Ein zentrales Thema der Quantenkommunikation ist die Sicherheit des Datentransfers. Bei der Quantenkryptografie oder Quantenschlüsselverteilung erzeugt man den Schlüssel zu einer geheimen Information auf Basis von einzelnen Quantenzuständen. Im Unterschied zu gebräuchlichen kryptographischen Verfahren beruht die Sicherheit hier auf einem physikalischen Naturgesetz und nicht auf einem mathematischen Prinzip. Damit werden erstmals Kommunikationsverbindungen möglich, deren Sicherheit physikalisch basiert und nicht lediglich mathematisch berechnet ist.

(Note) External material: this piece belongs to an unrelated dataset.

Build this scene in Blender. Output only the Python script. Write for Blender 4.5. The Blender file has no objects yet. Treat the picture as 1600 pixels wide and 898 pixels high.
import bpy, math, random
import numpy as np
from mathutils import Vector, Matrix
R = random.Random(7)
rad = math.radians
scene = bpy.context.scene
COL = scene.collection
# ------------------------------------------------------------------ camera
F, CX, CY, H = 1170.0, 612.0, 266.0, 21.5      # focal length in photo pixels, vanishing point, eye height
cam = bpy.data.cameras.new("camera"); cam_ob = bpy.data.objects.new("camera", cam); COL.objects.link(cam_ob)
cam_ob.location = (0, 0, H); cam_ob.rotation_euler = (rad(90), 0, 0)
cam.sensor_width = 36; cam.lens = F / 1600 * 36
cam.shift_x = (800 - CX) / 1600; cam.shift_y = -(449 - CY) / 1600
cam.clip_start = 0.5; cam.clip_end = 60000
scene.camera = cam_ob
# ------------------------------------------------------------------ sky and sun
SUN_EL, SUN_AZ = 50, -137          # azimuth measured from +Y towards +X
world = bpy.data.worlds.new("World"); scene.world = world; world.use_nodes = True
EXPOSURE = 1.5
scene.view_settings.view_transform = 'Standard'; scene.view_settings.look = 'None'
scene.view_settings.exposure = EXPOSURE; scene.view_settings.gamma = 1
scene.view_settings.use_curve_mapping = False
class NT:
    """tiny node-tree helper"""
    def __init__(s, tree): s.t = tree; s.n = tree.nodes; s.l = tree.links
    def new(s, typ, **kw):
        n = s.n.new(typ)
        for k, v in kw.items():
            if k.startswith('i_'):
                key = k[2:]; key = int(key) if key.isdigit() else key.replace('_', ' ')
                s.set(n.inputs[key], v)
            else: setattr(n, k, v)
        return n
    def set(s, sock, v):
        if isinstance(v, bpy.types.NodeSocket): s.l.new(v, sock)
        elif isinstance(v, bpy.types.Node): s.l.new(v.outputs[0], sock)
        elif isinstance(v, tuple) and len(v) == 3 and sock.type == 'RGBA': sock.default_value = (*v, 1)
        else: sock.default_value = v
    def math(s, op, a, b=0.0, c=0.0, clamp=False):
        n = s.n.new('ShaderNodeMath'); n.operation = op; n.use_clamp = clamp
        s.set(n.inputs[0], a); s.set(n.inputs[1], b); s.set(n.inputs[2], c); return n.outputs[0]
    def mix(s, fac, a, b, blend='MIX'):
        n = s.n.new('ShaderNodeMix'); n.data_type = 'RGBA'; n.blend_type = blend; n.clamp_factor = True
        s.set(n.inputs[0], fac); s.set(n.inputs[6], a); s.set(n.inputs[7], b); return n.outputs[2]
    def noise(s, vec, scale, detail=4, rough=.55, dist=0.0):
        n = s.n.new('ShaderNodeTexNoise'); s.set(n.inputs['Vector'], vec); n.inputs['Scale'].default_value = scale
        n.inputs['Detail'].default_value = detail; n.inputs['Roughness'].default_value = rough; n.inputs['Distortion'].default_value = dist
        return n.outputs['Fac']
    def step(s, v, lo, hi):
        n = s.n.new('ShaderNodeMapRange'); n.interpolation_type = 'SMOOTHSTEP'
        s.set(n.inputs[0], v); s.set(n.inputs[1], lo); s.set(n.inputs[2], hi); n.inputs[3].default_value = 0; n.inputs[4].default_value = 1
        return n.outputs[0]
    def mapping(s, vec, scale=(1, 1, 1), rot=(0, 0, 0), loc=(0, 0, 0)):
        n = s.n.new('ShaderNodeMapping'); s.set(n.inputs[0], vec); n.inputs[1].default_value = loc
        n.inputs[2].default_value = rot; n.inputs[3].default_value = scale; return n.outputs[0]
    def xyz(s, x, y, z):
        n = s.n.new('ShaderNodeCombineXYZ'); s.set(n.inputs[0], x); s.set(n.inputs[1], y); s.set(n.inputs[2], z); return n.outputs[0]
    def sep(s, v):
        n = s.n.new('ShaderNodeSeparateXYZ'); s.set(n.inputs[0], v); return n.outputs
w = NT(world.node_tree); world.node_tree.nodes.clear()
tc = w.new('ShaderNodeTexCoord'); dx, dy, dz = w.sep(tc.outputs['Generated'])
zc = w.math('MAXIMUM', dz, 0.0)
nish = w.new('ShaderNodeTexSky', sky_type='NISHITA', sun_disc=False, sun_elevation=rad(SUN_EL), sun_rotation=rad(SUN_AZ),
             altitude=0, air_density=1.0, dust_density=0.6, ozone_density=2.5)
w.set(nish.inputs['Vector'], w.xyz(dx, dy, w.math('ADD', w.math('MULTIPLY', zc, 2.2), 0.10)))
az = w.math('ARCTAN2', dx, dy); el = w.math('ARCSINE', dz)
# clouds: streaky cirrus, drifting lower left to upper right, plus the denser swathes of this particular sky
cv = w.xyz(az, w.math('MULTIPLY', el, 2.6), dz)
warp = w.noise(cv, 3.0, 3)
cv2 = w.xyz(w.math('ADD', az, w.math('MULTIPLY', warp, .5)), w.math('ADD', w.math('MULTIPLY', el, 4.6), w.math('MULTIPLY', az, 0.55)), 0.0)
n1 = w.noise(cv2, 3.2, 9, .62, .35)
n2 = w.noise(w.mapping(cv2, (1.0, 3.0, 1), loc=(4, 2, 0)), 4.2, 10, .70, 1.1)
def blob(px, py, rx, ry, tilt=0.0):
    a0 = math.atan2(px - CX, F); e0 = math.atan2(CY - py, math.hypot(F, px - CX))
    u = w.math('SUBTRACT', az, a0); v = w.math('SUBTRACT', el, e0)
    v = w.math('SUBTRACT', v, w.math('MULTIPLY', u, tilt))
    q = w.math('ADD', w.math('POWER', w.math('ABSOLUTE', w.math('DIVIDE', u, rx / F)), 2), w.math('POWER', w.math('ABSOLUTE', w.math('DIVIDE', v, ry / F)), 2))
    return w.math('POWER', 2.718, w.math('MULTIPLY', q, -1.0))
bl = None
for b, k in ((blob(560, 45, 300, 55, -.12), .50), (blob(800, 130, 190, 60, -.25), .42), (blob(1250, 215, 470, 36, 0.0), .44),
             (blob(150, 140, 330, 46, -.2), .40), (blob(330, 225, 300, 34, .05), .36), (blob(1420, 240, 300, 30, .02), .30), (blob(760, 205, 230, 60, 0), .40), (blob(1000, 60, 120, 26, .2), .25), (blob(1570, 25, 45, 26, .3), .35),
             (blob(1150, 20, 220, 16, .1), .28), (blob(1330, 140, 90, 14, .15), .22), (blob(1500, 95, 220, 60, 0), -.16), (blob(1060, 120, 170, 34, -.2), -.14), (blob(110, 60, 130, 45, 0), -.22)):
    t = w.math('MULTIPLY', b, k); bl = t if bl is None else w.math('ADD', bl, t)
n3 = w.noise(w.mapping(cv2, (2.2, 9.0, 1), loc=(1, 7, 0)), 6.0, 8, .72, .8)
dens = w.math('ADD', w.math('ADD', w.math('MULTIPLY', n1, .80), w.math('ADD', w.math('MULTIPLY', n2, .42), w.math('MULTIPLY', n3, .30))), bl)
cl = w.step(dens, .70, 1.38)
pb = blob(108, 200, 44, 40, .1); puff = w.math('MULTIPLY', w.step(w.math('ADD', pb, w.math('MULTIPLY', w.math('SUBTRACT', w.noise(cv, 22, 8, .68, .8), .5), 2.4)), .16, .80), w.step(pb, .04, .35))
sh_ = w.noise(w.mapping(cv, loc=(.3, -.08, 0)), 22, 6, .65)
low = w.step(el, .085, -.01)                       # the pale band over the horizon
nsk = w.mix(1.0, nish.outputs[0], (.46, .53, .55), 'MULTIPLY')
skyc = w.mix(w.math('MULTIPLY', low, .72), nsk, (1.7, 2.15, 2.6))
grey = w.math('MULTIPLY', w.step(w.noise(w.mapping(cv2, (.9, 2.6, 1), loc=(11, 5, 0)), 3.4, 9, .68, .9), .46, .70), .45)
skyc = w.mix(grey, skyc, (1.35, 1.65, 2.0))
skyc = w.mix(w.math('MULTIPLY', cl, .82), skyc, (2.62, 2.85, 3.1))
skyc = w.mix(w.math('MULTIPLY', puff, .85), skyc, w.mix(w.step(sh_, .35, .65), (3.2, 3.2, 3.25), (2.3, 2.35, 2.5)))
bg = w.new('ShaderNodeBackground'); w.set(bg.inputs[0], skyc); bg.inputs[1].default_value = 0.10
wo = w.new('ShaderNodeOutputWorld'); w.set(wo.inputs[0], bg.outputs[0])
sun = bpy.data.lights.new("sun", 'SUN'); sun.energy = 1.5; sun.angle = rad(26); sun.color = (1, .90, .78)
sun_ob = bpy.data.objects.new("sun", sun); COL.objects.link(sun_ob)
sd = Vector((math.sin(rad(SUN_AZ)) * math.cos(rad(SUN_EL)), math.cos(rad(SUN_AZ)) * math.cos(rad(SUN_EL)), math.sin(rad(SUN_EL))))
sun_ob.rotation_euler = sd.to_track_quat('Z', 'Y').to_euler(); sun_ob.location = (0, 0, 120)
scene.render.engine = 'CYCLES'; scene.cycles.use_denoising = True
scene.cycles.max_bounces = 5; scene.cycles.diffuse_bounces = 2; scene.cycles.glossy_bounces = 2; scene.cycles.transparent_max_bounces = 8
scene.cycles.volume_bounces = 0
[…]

Quantenbasierte Messtechnik

Quantenzustände sind gegenüber Umwelteinflüssen sehr fragil. Dies bietet eine hohe technische Messempfindlichkeit. Mit Quantensystemen lassen sich daher physikalische Größen wie Druck, Temperatur, Position, Zeit, Geschwindigkeit, Beschleunigung, elektrische und magnetische Felder oder Gravitation extrem präzise messen. Atomuhren auf der Basis atomarer Quantenzustände dienen bereits seit Jahrzehnten als Zeitreferenz für Präzisionsmessungen, wie beispielsweise im Rahmen des europäischen Galileo-Navigationssystems oder des Global Positioning Systems (GPS) zur Navigation.

Basistechnologien für Quantensysteme

Aktuell werden in Deutschland Investitionen in einem Umfang von ca. 100 bis 150 Mio. Euro im Jahr für Laborausstattung im Bereich der Quantentechnologien getätigt. In den letzten Jahren entstand in Deutschland überwiegend aus der universitären Grundlagenforschung heraus bereits eine Anzahl kleiner und mittlerer Unternehmen, die in diesem speziellen, meist auf hochspezialisierte Kleinserien ausgerichteten, internationalen Markt erfolgreich tätig sind.